═══ Stored data

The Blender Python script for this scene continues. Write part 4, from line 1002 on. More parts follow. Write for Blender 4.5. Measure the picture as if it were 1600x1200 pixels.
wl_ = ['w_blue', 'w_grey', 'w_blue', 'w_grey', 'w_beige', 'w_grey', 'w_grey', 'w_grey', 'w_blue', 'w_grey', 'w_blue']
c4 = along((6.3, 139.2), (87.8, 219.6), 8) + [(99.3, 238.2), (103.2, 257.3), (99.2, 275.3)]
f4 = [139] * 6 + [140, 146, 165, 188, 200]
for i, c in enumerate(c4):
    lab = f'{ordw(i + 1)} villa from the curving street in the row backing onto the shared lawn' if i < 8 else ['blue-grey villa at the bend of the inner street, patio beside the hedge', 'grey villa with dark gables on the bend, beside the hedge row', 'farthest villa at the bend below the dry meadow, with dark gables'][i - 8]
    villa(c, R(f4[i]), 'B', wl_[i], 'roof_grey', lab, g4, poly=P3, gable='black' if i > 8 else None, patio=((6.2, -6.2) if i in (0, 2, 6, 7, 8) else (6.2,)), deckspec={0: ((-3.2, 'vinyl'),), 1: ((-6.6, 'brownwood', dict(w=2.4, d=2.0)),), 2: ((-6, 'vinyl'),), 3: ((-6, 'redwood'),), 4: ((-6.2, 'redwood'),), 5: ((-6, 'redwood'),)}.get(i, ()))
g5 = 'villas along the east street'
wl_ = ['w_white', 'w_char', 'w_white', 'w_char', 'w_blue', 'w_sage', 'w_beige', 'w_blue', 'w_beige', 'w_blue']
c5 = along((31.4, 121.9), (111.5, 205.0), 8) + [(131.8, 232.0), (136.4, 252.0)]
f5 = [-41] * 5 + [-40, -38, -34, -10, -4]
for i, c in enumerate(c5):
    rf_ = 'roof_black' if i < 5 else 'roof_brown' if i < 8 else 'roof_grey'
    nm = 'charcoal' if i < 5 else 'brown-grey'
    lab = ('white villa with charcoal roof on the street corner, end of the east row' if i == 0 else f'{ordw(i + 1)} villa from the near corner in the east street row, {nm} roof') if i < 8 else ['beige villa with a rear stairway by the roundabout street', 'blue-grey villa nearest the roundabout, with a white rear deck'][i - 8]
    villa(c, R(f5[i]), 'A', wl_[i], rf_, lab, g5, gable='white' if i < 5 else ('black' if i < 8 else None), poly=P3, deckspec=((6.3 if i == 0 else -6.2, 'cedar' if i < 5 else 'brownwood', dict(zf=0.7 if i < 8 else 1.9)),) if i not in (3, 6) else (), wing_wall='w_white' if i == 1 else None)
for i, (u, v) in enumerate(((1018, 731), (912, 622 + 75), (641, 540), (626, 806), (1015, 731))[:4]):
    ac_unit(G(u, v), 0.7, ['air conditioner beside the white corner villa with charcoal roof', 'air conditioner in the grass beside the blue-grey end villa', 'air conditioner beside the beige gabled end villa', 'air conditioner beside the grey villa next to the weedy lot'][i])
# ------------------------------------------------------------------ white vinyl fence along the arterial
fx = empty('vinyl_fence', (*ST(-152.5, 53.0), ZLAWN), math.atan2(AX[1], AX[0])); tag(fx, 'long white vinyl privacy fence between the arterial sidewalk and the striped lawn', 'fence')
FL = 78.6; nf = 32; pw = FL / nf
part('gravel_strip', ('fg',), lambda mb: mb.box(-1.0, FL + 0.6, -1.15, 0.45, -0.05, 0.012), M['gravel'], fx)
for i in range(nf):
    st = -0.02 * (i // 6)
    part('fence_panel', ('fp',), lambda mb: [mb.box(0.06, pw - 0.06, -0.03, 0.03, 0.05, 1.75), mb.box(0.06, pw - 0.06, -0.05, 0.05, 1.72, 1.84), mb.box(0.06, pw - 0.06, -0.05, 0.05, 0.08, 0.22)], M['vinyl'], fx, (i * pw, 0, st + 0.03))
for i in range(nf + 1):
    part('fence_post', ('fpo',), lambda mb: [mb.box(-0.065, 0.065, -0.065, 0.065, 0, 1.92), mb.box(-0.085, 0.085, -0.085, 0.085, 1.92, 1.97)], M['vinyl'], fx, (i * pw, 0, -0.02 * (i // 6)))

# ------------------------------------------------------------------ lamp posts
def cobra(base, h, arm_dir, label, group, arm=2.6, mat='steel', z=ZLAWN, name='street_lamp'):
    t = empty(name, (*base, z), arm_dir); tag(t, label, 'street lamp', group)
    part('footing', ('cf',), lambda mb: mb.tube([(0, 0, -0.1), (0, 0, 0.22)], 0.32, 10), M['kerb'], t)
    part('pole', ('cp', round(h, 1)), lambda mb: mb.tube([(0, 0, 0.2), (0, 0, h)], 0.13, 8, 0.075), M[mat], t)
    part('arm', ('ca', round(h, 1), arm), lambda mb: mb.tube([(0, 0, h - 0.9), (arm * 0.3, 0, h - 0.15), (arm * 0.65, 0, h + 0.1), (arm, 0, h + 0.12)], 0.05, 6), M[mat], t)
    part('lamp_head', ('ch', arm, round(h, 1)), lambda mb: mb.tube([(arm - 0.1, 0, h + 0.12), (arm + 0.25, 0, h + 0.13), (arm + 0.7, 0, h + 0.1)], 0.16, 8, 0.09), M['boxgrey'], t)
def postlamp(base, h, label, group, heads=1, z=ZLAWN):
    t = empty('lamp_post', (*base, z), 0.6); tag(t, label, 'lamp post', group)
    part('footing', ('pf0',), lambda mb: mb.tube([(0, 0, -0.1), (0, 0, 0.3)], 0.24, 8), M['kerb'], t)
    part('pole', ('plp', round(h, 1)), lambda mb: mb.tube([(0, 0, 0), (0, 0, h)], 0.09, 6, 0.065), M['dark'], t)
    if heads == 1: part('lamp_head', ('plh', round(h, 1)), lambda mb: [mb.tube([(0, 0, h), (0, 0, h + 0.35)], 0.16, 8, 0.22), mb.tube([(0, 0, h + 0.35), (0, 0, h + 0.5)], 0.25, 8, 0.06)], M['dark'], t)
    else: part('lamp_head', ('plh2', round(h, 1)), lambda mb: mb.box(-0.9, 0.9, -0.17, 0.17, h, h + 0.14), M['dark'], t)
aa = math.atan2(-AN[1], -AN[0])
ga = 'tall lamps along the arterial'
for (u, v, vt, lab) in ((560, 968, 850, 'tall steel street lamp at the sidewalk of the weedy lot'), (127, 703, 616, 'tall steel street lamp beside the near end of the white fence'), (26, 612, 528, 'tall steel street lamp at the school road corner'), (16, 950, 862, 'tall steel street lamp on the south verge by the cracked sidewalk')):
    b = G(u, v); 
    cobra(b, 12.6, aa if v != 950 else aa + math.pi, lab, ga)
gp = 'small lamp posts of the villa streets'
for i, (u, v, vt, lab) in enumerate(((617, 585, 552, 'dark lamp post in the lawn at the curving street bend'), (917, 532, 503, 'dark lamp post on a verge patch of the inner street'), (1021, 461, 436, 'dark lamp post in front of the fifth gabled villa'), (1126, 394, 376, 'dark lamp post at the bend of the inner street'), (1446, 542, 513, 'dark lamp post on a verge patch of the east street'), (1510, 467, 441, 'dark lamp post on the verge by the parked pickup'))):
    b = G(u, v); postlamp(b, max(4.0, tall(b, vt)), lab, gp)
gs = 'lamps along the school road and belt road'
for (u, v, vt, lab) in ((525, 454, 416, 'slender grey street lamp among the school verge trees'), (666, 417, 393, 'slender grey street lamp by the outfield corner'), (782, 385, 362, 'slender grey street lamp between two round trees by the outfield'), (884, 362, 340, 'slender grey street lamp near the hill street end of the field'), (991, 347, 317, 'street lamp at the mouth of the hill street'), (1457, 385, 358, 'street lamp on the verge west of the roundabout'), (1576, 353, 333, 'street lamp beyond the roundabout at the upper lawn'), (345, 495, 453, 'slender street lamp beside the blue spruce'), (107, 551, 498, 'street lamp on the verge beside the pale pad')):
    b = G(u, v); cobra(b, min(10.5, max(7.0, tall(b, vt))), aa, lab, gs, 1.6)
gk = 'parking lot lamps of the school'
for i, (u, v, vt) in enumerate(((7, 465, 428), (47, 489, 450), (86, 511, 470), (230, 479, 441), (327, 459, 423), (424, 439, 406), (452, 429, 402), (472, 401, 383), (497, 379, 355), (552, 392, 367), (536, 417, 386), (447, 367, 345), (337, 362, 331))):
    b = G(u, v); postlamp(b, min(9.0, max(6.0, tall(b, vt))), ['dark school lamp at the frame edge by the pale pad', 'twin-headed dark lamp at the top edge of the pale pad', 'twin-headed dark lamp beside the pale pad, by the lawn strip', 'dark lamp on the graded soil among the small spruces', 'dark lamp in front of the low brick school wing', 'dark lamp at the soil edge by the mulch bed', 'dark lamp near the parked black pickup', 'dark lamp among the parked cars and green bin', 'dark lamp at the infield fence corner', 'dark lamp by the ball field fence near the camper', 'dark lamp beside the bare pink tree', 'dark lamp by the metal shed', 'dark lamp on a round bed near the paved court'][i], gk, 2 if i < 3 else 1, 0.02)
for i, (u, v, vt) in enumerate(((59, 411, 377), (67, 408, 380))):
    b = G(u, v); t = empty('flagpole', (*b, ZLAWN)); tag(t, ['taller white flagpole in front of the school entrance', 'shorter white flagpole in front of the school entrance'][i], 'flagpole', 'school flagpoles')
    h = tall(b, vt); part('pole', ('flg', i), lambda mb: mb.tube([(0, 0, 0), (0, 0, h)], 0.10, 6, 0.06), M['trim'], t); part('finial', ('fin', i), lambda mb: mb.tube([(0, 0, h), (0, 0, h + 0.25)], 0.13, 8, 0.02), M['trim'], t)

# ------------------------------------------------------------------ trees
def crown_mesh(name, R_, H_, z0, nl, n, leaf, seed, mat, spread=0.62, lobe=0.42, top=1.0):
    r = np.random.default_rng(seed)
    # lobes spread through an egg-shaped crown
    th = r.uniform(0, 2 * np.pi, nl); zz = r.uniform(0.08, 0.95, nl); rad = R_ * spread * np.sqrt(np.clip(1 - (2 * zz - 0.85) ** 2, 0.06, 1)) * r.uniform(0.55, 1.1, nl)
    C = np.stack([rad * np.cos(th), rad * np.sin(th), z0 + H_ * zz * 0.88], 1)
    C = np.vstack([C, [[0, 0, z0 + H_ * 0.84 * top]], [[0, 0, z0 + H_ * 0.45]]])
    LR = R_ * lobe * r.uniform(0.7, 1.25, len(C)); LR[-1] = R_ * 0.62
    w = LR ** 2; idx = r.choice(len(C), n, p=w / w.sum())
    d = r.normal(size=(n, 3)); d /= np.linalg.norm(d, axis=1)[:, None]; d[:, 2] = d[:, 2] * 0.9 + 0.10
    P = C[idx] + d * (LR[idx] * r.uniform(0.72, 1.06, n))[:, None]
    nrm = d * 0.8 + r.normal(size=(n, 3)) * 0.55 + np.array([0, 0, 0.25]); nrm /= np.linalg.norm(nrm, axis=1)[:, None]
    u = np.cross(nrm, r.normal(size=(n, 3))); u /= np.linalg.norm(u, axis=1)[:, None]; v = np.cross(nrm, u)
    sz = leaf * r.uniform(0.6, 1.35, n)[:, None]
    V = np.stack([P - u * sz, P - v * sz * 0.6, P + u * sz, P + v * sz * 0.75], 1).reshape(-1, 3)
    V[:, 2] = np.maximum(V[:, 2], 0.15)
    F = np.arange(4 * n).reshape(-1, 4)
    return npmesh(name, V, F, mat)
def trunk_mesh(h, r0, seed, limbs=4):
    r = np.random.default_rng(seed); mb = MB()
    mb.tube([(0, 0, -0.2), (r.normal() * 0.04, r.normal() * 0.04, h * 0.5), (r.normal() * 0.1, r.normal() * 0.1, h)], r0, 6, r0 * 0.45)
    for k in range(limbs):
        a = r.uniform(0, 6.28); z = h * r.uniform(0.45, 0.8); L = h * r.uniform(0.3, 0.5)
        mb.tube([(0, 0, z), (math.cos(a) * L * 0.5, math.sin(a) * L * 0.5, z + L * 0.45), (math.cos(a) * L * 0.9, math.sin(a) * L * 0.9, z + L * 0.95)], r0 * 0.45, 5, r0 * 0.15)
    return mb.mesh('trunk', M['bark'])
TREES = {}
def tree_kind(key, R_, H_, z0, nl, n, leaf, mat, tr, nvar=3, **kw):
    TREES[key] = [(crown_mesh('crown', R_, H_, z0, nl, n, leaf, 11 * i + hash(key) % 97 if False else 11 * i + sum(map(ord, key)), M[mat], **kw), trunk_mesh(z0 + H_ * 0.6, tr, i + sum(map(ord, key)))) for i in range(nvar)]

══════

- **Problem description**
Identify lines with the string "from". Copy each one.

- **Solution**
The Blender Python script for this scene continues. Write part 4, from line 1002 on. More parts follow. Write for Blender 4.5. Measure the picture as if it were 1600x1200 pixels.
    lab = f'{ordw(i + 1)} villa from the curving street in the row backing onto the shared lawn' if i < 8 else ['blue-grey villa at the bend of the inner street, patio beside the hedge', 'grey villa with dark gables on the bend, beside the hedge row', 'farthest villa at the bend below the dry meadow, with dark gables'][i - 8]
    lab = ('white villa with charcoal roof on the street corner, end of the east row' if i == 0 else f'{ordw(i + 1)} villa from the near corner in the east street row, {nm} roof') if i < 8 else ['beige villa with a rear stairway by the roundabout street', 'blue-grey villa nearest the roundabout, with a white rear deck'][i - 8]